The shoes, pants, a crop, the bag - I love it, I'll always love it and you're probably reading this thinking, hell yeah - I love that too.

It's only as I develop in my own career, am I witnessing first-hand the process a business takes to make sure they understand their target audience, to research and breakdown what their consumer wants and needs. Yet there is an inequity towards an audience that are there and can only shop online or choose from a limited variety of clothing. I can't help but get a little frustrated on behalf of the marginalised shopper and most importantly, I feel ripped off for the healthy, happy, teenage me who thought I was the problem when a store's jeans didn't go up to a size 12.

It's only in the last few years we see brands - international, market leading brands - take note of this market uncatered to. They've sat in a boardroom, knocked their heads together and realised there's an empty box they can disingenuously tick and label themselves 'inclusive'. An 'extended sizing' section added to the bottom of their website or shoved in the back corner of their store for 'non-standard shoppers'. Clothing for those who are petite, curvy or tall.
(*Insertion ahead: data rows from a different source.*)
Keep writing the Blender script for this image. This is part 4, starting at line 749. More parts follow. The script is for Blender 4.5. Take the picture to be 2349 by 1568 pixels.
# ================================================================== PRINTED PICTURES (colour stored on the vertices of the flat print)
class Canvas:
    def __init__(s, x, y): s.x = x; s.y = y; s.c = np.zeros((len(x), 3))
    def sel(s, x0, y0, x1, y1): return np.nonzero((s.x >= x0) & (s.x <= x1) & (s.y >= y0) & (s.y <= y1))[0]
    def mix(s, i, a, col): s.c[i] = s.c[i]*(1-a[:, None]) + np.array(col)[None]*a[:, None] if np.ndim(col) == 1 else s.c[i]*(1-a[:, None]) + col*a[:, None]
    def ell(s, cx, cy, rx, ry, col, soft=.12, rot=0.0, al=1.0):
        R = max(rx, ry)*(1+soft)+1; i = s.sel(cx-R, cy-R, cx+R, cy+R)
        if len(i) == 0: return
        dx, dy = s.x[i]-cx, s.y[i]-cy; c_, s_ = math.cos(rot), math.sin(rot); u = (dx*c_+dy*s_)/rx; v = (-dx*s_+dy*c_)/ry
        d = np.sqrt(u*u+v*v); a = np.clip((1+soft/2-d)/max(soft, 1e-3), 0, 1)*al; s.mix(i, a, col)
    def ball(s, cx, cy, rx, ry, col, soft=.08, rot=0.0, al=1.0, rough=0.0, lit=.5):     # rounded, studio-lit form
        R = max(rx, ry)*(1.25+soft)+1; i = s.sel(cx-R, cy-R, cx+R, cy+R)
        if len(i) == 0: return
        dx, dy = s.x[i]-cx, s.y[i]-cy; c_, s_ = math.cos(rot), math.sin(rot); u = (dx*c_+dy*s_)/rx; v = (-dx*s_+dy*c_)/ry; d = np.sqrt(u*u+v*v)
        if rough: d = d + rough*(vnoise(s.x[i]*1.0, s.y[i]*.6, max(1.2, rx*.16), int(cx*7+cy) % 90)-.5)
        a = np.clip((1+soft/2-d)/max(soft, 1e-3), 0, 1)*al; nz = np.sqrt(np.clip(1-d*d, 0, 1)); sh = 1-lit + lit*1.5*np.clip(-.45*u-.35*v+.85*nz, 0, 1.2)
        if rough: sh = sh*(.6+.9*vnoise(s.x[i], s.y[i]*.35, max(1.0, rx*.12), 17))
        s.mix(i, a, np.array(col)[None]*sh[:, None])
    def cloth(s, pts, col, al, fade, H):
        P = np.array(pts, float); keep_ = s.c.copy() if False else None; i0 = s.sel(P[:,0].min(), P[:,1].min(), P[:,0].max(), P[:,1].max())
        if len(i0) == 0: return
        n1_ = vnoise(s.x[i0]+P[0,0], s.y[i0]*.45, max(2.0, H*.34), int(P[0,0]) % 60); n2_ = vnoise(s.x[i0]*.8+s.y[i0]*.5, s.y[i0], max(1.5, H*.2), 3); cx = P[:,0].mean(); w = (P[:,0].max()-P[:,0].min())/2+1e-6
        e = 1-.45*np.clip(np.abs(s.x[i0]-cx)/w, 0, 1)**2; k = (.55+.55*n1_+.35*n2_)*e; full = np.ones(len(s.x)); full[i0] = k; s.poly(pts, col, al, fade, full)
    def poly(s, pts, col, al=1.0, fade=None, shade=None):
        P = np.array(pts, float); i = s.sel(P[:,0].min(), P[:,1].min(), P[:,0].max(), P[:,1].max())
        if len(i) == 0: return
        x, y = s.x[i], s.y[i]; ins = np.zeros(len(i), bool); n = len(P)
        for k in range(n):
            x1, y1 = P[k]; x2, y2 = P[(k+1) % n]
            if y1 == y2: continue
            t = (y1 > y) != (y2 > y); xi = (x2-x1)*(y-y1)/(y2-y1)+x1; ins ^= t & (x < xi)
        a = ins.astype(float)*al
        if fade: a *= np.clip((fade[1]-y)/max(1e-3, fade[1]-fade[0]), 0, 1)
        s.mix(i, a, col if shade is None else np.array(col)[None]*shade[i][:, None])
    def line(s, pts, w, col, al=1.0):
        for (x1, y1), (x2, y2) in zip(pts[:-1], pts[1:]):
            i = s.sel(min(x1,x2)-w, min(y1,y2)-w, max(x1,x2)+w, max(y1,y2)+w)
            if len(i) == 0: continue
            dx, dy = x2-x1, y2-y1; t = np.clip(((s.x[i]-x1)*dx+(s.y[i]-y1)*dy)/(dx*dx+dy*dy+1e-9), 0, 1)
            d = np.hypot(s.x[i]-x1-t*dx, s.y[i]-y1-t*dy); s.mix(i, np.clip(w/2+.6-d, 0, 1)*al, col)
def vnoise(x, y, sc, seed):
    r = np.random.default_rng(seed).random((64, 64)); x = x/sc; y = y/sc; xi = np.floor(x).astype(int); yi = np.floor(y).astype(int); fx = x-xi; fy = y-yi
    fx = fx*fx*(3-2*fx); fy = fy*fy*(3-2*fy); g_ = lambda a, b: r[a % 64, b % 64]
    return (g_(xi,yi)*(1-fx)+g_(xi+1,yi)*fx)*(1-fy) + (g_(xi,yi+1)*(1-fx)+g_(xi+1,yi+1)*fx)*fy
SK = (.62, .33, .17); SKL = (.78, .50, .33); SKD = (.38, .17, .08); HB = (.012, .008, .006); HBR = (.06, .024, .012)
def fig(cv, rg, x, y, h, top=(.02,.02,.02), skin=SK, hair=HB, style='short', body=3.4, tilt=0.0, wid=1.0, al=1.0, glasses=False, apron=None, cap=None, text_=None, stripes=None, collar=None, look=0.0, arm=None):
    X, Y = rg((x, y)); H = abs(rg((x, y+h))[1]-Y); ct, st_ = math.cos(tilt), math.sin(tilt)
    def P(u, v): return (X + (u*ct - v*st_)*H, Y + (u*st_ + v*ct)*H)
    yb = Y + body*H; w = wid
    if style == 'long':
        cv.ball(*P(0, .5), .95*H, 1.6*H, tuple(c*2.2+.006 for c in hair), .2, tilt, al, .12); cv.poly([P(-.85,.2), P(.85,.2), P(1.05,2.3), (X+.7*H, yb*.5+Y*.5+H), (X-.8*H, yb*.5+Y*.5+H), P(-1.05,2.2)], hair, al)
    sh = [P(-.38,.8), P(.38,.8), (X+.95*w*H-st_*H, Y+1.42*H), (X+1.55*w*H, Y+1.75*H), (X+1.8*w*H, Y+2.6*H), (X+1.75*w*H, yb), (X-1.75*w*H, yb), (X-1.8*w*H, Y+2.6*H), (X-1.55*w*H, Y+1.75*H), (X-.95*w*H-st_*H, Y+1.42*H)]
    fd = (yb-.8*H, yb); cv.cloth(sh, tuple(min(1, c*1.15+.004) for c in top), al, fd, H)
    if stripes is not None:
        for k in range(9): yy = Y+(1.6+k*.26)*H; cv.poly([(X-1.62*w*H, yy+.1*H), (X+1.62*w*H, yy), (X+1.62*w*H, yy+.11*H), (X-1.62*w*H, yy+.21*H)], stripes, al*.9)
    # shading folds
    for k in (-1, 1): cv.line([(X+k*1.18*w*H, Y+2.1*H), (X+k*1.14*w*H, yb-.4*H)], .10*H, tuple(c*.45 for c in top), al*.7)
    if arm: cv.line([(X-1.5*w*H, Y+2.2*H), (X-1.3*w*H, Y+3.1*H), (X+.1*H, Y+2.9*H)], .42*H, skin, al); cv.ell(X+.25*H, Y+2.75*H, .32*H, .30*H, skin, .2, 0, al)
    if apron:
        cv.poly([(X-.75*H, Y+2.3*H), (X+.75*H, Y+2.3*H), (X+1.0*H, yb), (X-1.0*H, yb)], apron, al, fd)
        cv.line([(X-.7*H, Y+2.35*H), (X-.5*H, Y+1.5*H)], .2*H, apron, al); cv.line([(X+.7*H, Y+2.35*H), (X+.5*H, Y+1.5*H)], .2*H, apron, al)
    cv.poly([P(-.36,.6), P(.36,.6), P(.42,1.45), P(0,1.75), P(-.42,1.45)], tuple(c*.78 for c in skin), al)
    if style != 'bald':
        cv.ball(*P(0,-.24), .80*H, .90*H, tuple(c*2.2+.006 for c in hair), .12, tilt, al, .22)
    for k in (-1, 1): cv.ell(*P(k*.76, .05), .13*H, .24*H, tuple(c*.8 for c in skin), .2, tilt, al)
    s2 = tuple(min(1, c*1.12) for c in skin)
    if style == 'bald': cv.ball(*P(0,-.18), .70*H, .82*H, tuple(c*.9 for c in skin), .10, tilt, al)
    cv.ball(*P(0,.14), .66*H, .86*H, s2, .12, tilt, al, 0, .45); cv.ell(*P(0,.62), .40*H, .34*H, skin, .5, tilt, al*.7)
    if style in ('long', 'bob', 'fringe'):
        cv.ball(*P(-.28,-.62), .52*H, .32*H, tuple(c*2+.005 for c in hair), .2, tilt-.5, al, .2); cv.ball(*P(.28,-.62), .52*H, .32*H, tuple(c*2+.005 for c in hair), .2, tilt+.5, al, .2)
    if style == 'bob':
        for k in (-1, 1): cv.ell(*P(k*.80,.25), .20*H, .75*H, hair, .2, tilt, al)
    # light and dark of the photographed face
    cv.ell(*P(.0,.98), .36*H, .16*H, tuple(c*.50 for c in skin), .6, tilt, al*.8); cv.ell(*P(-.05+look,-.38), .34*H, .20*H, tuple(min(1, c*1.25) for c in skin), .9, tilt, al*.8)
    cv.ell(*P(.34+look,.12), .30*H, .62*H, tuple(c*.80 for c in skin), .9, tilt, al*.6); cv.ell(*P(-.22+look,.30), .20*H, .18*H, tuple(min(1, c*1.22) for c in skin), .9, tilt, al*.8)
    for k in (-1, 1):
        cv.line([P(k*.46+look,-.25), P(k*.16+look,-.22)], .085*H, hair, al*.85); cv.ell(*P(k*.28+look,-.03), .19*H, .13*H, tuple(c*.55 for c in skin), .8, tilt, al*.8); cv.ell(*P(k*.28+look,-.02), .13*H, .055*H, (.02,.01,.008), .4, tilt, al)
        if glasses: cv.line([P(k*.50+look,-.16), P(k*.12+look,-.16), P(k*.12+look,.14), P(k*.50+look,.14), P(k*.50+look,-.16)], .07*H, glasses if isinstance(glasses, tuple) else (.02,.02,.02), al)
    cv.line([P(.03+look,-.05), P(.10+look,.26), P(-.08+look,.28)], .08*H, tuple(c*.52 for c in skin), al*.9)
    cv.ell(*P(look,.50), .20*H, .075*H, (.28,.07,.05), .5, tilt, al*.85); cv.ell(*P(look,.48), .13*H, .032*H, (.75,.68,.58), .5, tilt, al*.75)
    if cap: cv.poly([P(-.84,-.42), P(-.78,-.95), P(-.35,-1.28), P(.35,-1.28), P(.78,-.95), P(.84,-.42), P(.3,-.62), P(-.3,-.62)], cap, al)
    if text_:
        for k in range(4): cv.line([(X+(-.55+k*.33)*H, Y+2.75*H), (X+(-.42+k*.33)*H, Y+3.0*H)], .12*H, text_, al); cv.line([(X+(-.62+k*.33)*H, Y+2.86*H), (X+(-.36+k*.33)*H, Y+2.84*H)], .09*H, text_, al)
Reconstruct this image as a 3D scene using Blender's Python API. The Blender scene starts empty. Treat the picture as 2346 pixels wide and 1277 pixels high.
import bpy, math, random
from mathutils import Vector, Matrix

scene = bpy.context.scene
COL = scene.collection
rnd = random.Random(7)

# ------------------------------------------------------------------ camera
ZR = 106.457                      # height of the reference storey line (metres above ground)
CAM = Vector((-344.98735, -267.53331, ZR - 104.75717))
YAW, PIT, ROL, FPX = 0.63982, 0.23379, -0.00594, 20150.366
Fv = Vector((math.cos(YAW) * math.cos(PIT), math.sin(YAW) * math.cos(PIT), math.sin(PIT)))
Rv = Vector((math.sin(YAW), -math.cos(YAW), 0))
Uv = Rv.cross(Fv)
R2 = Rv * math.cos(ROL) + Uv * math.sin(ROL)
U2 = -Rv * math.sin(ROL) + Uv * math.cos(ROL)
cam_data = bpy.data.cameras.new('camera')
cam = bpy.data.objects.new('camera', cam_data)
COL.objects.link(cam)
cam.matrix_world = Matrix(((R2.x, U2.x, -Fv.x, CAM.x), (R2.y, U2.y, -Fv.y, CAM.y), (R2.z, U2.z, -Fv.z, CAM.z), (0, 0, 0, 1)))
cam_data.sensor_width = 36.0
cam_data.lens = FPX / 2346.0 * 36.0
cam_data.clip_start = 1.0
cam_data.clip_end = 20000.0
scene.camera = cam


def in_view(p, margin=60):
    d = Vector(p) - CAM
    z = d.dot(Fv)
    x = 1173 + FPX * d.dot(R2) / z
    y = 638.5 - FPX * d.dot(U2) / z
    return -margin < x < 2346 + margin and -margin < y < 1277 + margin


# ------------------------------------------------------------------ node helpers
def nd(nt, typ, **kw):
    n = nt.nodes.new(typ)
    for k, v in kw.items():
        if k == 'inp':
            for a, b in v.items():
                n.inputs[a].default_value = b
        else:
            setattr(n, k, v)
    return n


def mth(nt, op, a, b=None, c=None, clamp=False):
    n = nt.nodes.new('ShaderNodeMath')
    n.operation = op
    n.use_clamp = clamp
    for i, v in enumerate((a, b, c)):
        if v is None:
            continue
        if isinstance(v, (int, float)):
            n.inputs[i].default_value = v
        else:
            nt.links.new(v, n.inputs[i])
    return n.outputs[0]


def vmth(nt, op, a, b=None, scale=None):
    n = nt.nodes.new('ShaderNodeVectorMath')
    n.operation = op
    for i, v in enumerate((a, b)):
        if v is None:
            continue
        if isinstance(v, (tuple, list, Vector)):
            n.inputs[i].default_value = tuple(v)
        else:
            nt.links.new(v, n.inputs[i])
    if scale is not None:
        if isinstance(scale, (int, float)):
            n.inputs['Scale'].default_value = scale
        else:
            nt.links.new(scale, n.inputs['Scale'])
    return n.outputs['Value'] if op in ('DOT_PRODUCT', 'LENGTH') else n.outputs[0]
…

Clothing that doesn't look like a person of that category was even involved in the process - dull, dark, restrictive pieces as if you lose taste when you’re over a size 14. The assumption that a standard size woman wants to wear a plain black, sexy dress but a larger woman prefers a shapeless, uninspiring, floral sack is a huge oversight and shows your consumers you don't know them at all.

If you’re ever wondering why stores with curve ranges only stock these online, it’s likely they aren’t willing to remove standard sizes from their shop floor to make room, which certainly doesn’t enforce any messaging of inclusivity. It's like being invited to the party but told not to listen to the music. For those commercially minded, consider that party is a clothing store. You've invited everyone, they're listening to the music, they're digging into the charcuterie boards and - because we’re talking dollars here – you have a full party of people with money they’re willing to spend all in the name of an outfit that makes them feel good.

We can only see the start of an ever-changing consideration of the word 'inclusion' before it falls into the abyss of buzzwords that have lost their meaning. The potential to have style accessible to all expressions, not limited to size or ability and by categorized segments – a simple concept that only few brands have the foresight and knowledge of their audience to understand and not slip out of touch.

From where you shop to the people you follow on Instagram - flow your energy in directions that tick the box with authenticity. Whether you're reading this and relate based on size, sexuality, work, relationships or religion. Fire up on your friend's behalf, ask the questions and don't get left behind.